Good Night, and Good Luck
Edward R. Murrow is widely regarded as the most respected and renowned figure in the history of broadcast journalism. A master of both radio and television reporting, Murrow's 30-year career is documented in many of collections that make up the mass communications history holdings in the Society's archives. Distinguished broadcasters and media giants such as John Charles Daley, Charles Collingwood, Sig Mickelson, Newton Minow and many others have established collections here that are rich in documentation and insight into Murrow's life and career. Episodes of his award winning television series "See It Now," "Person to Person" and "CBS Reports" can be viewed in the WCFTR screening room.

George Clooney, whose work on the film earned him a nomination for Best Director, was fortunate to have Best Actor nominee David Strathairn playing Murrow. He was also fortunate to have access to archival film of Senator Joseph McCarthy, using McCarthy's actual voice and image to function as the film's antagonist. No actor's performance could be as chilling as the real thing — as evidenced in Emile De Antonio's 1964 documentary on the Army-McCarthy hearings, "Point of Order."

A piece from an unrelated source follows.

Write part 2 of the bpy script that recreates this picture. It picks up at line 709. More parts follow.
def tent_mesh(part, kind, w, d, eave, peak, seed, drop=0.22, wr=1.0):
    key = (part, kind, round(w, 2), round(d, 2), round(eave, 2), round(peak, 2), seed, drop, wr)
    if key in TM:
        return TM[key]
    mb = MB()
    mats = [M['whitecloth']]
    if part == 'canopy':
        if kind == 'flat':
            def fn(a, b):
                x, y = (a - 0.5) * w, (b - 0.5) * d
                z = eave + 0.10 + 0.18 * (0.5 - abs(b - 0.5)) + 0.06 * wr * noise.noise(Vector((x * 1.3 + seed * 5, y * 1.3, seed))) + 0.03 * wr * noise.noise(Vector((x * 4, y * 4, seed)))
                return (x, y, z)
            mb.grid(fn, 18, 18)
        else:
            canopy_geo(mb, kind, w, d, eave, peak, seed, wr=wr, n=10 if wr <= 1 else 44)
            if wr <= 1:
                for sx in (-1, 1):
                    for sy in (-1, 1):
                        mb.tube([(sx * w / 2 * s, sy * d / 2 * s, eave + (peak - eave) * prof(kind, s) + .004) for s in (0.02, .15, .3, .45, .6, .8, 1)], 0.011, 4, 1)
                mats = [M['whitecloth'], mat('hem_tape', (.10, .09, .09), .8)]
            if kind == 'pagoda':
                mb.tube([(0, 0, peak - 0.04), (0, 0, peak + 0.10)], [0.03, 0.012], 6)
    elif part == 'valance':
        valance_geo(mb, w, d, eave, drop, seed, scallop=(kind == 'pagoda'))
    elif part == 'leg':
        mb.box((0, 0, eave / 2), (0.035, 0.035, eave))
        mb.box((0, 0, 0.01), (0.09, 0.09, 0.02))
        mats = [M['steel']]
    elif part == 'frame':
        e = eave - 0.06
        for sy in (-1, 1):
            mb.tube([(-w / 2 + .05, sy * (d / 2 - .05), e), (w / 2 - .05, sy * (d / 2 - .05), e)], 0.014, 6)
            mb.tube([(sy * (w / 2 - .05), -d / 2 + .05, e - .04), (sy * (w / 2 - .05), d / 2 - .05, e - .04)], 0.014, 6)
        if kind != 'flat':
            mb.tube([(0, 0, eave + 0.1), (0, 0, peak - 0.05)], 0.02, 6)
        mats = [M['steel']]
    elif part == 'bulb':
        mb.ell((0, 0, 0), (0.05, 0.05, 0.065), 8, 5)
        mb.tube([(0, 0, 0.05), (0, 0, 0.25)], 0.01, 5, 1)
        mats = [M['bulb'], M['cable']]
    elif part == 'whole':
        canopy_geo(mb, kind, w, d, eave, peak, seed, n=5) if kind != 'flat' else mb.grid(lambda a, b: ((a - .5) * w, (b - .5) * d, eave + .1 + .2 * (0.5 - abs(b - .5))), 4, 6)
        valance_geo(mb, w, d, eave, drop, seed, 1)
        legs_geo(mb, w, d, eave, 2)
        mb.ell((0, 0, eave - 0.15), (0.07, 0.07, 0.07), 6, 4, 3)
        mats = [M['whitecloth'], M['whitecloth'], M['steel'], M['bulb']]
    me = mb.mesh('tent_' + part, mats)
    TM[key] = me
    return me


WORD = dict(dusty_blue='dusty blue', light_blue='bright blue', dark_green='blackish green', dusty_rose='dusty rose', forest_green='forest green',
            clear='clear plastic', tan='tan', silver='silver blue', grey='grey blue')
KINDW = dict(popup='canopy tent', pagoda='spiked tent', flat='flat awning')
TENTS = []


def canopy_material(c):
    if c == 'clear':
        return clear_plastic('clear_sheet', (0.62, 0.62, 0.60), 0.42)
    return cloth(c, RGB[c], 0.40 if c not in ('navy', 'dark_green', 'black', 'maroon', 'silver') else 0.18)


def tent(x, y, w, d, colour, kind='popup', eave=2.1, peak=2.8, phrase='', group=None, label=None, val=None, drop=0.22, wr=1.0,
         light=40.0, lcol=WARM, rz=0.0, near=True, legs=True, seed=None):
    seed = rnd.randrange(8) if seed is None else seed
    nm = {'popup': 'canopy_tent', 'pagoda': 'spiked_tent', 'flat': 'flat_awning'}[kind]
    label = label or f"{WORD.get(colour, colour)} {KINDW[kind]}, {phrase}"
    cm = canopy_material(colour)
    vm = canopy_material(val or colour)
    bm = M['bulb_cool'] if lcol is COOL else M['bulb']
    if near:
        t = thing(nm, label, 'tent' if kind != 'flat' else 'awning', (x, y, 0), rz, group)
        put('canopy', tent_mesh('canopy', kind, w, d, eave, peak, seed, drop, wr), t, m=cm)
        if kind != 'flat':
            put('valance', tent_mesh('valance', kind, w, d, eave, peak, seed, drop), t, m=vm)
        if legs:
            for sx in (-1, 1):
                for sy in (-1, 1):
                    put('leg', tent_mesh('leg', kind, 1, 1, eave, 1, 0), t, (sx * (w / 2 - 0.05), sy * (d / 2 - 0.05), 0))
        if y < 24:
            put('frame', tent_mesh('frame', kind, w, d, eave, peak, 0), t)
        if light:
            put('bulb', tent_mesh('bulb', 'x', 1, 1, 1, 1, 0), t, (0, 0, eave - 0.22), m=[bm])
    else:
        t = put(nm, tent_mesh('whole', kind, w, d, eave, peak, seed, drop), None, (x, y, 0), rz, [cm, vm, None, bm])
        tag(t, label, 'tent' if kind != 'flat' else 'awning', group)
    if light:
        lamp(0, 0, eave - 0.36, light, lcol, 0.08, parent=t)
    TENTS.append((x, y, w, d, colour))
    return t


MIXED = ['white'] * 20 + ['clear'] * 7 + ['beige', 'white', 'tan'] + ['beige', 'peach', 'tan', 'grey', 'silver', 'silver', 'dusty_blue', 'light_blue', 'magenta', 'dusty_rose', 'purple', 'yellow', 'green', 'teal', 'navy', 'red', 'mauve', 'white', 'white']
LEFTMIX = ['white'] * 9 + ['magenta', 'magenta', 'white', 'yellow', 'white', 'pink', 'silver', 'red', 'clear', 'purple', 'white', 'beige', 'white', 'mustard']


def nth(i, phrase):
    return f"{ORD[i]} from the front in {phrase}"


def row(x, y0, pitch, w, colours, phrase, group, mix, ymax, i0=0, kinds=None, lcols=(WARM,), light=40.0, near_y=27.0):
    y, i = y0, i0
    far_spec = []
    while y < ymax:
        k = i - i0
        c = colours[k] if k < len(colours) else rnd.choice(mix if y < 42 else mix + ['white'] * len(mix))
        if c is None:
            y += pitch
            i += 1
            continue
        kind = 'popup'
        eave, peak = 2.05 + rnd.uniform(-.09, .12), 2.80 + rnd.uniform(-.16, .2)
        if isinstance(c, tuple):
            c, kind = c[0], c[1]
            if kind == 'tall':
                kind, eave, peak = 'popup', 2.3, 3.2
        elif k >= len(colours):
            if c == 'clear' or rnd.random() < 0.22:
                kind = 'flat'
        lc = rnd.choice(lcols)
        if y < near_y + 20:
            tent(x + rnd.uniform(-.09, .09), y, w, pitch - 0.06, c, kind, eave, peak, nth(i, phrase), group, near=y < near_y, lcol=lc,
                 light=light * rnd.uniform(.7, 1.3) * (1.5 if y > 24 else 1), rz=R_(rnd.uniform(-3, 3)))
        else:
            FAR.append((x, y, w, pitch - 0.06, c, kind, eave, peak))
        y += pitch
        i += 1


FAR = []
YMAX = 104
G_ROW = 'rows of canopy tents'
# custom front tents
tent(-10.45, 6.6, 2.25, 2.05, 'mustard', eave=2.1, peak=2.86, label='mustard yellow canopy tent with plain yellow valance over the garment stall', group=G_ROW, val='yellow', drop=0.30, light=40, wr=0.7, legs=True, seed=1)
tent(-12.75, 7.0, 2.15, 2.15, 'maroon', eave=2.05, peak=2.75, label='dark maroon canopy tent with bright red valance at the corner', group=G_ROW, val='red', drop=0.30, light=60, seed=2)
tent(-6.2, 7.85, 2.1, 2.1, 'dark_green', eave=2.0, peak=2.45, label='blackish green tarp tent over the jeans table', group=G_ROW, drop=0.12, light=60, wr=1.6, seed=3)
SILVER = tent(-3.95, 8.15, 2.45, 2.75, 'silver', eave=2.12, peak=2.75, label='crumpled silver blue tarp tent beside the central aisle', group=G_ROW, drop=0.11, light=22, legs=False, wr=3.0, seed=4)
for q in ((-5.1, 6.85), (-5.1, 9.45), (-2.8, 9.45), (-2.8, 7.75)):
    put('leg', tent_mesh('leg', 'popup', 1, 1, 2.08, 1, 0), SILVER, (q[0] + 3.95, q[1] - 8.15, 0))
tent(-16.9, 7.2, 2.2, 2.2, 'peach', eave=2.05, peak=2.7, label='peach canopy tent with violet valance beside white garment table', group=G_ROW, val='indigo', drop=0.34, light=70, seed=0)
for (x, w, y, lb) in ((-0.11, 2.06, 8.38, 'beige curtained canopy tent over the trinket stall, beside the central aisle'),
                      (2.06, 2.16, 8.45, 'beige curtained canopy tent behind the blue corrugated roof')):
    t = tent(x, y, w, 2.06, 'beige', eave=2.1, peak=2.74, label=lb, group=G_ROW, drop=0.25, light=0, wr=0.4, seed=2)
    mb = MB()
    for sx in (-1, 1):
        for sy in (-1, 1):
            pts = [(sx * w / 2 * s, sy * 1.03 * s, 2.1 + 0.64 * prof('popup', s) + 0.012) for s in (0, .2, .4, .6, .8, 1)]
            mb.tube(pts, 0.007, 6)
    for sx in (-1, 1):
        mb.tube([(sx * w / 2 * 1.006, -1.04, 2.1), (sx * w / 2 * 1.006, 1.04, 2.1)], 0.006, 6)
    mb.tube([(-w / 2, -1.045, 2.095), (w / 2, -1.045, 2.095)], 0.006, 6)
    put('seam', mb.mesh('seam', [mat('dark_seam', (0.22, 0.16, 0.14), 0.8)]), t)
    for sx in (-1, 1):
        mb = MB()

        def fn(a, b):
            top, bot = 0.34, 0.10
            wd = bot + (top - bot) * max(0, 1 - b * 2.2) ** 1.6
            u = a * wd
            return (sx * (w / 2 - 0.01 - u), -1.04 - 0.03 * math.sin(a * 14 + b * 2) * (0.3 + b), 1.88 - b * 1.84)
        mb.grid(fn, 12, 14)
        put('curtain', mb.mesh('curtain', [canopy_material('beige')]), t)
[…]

WCFTR donor De Antonio made the film — considered one of the most important political documentaries in history — by assembling footage from the 150-plus hours of the 1954 hearings, televised on CBS. The film shows the hearings without commentary or narration, allowing the film and the event's participants to speak for themselves, and for McCarthy to damn himself. "Point of Order" was selected for the Library of Congress' National Film Registry in 1993.